Girish Chandra Chaturvedi
B. Sriram
Hari L. Mundra
Neelam Dhawan
Radhakrishnan Nair
S. Madhavan
Uday Chitale
Vibha Paul Rishi
An independent Board is the key to ensuring robust governance culture in an organisation. All Independent Directors have given declarations that they meet the criteria of independence as laid down under Section 149 of the Companies Act, 2013 as amended (the Act) and Regulation 16 of the Securities and Exchange Board of India (Listing Obligations and Disclosure Requirements) Regulations, 2015, as amended (SEBI Listing Regulations) which have been relied on by the Bank and were placed at the Board Meeting held on April 23, 2022. In the opinion of the Board, the Independent Directors fulfil the conditions specified in the Act and the SEBI Listing Regulations and are independent of the Management. There are no inter se relationships between any of the Directors.
The corporate governance framework at ICICI Bank is based on an effective independent Board, the separation of the Board’s supervisory role from the executive management and the constitution of Board Committees to oversee critical areas. At March 31, 2022, Independent Directors constituted a majority on most of the Committees and most of the Committees were chaired by Independent Directors.
ICICI Bank has a Board Governance, Remuneration & Nomination Committee (BGRNC) which is responsible for overseeing the remuneration aspects at the Bank. Our compensation practices ensure meritocracy within the framework of prudent risk management and are formulated under the guidance of the Board and the BGRNC.
BGRNC specifies Key Performance Indicators (KPIs) for Whole Time Directors (WTDs) and equivalent positions and the organisational performance norms for variable pay, which is based on the financial and strategic plan approved by the Board. The KPIs include both quantitative and qualitative aspects defined with sub parameters. The BGRNC assesses organisational performance and based on its assessment, it makes recommendations to the Board regarding compensation for WTDs, senior management and equivalent positions and variable pay for employees, including senior management and key management personnel.

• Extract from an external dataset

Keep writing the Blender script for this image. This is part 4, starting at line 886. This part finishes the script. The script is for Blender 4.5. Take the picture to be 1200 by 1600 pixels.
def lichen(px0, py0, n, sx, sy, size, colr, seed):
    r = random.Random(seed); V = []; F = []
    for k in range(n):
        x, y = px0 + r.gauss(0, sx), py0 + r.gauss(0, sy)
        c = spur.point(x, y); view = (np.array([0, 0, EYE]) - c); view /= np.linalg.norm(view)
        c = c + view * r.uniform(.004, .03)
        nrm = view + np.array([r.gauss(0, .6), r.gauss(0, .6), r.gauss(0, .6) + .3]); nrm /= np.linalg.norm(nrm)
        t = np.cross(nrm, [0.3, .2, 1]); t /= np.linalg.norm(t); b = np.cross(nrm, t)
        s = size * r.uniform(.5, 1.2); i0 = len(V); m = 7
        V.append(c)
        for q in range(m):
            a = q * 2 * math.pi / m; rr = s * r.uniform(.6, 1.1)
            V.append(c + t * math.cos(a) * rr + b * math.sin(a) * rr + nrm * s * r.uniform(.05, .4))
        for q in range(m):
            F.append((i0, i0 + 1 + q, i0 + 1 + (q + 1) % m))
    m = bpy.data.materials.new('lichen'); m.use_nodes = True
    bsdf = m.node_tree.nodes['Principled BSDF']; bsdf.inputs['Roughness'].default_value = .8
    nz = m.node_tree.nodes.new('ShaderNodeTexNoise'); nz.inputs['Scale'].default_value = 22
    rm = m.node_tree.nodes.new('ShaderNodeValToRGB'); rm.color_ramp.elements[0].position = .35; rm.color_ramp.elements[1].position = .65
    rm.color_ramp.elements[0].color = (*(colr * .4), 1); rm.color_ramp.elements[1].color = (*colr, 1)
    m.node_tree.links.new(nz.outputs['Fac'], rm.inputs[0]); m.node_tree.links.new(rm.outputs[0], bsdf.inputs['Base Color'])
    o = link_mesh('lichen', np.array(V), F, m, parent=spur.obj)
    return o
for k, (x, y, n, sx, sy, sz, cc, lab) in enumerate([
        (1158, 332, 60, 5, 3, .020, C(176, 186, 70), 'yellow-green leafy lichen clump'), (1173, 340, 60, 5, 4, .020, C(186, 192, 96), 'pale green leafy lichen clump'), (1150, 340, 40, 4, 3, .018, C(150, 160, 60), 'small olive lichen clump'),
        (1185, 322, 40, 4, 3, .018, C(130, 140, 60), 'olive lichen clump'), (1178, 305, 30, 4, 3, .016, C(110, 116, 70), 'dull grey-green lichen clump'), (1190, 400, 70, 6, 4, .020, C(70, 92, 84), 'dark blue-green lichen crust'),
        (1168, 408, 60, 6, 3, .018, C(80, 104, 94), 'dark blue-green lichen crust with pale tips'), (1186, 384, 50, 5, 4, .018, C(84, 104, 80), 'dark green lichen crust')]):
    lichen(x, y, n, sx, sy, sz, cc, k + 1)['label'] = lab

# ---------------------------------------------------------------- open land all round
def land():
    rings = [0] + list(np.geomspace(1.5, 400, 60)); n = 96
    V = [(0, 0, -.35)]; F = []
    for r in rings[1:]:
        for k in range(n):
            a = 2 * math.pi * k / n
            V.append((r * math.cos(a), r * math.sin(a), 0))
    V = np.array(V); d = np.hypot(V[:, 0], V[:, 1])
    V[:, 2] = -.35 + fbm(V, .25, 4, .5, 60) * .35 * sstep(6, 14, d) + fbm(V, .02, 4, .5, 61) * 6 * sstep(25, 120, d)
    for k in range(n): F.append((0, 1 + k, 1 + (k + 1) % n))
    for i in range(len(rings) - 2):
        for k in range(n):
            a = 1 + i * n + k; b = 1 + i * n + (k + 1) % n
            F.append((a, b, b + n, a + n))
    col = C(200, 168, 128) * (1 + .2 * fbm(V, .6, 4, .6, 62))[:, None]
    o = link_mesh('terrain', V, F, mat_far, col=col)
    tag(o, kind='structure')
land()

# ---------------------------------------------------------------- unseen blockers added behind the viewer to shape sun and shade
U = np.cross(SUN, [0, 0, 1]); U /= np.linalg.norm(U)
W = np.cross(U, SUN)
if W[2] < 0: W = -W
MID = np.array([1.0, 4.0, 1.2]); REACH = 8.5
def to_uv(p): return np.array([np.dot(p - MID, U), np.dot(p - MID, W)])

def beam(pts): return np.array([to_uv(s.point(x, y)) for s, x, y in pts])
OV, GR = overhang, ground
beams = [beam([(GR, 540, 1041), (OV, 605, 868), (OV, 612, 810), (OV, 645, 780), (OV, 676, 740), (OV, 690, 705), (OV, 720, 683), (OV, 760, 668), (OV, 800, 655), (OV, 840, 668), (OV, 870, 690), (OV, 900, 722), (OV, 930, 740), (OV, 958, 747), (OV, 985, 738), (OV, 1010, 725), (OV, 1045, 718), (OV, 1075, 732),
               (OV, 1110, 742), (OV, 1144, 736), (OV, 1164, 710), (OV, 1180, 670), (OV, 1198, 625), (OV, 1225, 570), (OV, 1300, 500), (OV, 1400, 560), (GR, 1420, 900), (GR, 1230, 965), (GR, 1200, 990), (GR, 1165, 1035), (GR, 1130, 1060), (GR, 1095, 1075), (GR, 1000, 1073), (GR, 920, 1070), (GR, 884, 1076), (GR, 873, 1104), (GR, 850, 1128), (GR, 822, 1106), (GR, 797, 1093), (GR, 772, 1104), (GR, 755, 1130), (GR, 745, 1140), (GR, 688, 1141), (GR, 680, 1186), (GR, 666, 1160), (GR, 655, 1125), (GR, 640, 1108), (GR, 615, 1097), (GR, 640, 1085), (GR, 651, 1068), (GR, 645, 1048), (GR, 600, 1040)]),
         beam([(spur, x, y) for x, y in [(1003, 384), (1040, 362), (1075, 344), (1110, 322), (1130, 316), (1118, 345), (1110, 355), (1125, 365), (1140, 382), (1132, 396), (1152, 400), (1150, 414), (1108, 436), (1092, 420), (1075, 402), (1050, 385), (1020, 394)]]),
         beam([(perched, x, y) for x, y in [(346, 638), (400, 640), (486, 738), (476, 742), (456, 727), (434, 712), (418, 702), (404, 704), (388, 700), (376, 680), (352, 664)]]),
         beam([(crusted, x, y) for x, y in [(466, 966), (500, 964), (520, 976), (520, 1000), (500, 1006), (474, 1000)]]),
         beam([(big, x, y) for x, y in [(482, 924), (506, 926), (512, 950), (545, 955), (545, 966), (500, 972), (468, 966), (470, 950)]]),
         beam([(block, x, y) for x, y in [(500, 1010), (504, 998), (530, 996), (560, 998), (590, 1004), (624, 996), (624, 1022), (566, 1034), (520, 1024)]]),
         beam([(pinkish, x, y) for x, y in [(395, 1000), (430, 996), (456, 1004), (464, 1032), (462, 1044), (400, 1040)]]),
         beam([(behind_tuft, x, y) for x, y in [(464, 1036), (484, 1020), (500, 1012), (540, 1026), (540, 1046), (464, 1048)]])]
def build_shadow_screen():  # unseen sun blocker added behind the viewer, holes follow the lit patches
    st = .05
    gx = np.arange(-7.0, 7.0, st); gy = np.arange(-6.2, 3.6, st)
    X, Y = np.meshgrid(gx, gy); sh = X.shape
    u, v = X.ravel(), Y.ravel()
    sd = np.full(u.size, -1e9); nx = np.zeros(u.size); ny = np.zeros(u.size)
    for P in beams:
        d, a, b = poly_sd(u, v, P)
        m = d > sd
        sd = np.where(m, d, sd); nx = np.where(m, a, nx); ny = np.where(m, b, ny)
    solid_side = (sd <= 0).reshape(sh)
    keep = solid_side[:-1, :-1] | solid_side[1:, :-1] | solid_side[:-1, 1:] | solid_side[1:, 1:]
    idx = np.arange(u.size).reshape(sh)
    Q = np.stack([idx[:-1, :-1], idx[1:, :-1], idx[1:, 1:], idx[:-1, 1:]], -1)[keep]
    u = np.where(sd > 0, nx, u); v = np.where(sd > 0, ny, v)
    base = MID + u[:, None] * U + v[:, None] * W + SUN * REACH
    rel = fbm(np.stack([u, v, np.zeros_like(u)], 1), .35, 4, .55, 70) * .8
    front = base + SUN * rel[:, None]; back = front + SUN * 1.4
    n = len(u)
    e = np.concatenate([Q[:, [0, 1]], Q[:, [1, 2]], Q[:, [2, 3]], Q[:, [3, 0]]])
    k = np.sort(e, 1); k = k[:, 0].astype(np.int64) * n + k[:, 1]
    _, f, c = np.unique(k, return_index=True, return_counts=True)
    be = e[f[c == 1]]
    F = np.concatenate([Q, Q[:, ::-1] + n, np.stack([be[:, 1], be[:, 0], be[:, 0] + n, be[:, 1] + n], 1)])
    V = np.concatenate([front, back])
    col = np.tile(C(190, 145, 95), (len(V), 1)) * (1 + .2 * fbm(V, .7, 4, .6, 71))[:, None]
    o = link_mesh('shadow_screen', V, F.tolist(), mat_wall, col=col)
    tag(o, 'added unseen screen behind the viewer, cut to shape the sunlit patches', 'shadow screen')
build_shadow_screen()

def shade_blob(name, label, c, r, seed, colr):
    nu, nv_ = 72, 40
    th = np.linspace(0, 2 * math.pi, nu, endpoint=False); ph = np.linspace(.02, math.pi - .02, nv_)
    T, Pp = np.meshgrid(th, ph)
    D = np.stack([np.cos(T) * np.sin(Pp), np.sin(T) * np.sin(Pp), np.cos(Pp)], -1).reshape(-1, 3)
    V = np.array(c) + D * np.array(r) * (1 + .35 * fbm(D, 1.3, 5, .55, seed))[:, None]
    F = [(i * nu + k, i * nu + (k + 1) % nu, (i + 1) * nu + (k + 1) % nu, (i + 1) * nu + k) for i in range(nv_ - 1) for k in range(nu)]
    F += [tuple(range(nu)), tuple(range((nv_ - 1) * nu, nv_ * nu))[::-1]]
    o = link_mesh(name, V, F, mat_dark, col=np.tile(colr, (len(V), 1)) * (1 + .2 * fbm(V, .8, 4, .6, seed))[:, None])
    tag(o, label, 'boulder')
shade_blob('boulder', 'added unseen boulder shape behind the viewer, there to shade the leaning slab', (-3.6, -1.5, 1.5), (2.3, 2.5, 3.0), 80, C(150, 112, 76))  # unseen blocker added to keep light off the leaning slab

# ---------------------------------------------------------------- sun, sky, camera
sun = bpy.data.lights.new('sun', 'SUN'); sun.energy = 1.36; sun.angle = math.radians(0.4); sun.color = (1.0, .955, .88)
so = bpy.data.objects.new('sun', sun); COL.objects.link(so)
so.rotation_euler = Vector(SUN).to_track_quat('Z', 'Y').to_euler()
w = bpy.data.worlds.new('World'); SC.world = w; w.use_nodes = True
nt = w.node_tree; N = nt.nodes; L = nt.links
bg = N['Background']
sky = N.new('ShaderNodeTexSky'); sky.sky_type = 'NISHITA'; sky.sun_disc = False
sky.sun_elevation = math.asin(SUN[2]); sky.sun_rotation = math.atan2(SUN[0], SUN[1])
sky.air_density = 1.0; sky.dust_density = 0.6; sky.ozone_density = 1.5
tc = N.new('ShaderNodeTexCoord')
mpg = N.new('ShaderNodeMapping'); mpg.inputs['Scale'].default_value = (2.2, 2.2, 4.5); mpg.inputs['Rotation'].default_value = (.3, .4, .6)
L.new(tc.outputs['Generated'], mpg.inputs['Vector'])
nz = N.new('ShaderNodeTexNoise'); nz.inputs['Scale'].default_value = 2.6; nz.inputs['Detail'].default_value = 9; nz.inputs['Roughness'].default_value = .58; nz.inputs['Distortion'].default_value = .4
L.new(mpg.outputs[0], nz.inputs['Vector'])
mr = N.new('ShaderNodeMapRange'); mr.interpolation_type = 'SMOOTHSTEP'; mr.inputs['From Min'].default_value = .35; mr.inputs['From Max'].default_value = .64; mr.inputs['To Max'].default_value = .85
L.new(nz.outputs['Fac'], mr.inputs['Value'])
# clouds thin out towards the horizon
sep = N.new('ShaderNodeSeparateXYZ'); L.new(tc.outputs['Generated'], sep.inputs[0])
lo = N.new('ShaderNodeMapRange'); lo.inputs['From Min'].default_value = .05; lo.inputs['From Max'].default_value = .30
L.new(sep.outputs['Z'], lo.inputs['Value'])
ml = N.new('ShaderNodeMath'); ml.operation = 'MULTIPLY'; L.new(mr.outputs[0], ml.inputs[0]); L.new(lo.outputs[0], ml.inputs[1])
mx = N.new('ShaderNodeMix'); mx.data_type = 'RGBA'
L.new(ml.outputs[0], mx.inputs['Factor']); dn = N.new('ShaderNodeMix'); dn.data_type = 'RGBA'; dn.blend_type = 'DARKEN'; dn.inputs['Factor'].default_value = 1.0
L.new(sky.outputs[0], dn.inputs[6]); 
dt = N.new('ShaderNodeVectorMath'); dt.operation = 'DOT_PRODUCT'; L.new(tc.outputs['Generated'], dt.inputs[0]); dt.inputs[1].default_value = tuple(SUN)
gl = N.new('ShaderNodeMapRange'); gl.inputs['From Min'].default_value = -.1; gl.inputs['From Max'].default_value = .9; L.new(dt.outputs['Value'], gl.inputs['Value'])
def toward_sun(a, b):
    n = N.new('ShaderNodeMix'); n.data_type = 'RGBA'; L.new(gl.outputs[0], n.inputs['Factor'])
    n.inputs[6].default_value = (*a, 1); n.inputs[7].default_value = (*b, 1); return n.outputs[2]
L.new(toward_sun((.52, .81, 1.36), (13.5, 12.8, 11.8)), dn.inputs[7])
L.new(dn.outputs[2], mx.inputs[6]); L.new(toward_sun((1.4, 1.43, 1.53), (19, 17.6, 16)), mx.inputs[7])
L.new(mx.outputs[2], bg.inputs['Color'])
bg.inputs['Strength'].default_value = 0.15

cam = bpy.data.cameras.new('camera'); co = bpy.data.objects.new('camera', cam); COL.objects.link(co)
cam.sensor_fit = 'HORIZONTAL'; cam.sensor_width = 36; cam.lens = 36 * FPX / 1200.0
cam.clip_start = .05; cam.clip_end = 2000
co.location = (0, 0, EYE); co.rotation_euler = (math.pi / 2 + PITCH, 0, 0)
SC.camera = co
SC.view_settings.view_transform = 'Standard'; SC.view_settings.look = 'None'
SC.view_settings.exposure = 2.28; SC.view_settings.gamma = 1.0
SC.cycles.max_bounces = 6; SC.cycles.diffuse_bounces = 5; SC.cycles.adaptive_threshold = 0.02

The Bank with the approval of its BGRNC has put in place an evaluation framework for evaluation of the Board, Directors, Chairperson and Committees. The evaluations for the Directors, the Board, Chairman of the Board and the Committees is carried out through circulation of four different questionnaires, for the Directors, for the Board, for the Chairperson of the Board and the Committees respectively. The performance of the Board is assessed on select parameters related to roles, responsibilities and obligations of the Board, relevance of Board discussions, attention to strategic issues, performance on key areas, providing feedback to executive management and assessing the quality, quantity and timeliness of flow of information between the Company management and the Board that is necessary for the Board to effectively and reasonably perform their duties. The evaluation criteria for the Directors is based on their participation, contribution and offering guidance to and understanding of the areas which were relevant to them in their capacity as members of the Board. The evaluation criteria for the Chairperson of the Board besides the general criteria adopted for assessment of all Directors, focuses on leadership abilities, effective management of meetings and preservation of interest of stakeholders.
The Compensation Policy is applicable to all employees of the Bank including those located at overseas branches. In addition to the Bank’s Compensation Policy guidelines, the overseas branches also adhere to relevant local regulations. The Compensation Policy is further aligned with prudent risk taking. The Bank offers a judicious mix of fixed and variable pay, with a higher proportion of variable pay at senior levels and no guaranteed bonuses. The compensation criteria are based on both financial and non-financial indicators of performance including aspects like risk management and customer service.
During the year ended March 31, 2022, the Bank employed the services of a reputed consulting firm for market benchmarking in the area of compensation, including executive compensation.
Our corporate governance structure is designed not only to fulfil regulatory and legal requirements, but to also create a culture of business ethics, supervision, and sustained value creation for all stakeholders. The Bank has developed a wide spectrum of policies, codes, and procedures to facilitate that and established Board Committees for their implementation, well supported by people, process and technology.
The Board has formed various committees and delegated certain powers to such committees to monitor the functioning of the Bank and provide necessary direction to senior management in view of external / internal developments including changes in regulatory environment. The Committees conduct their business in accordance with their terms of reference.
The brief terms of reference of the above Committees and the details of their meetings held during fiscal 2022 are disclosed in the Corporate Governance Section in the Annual Report.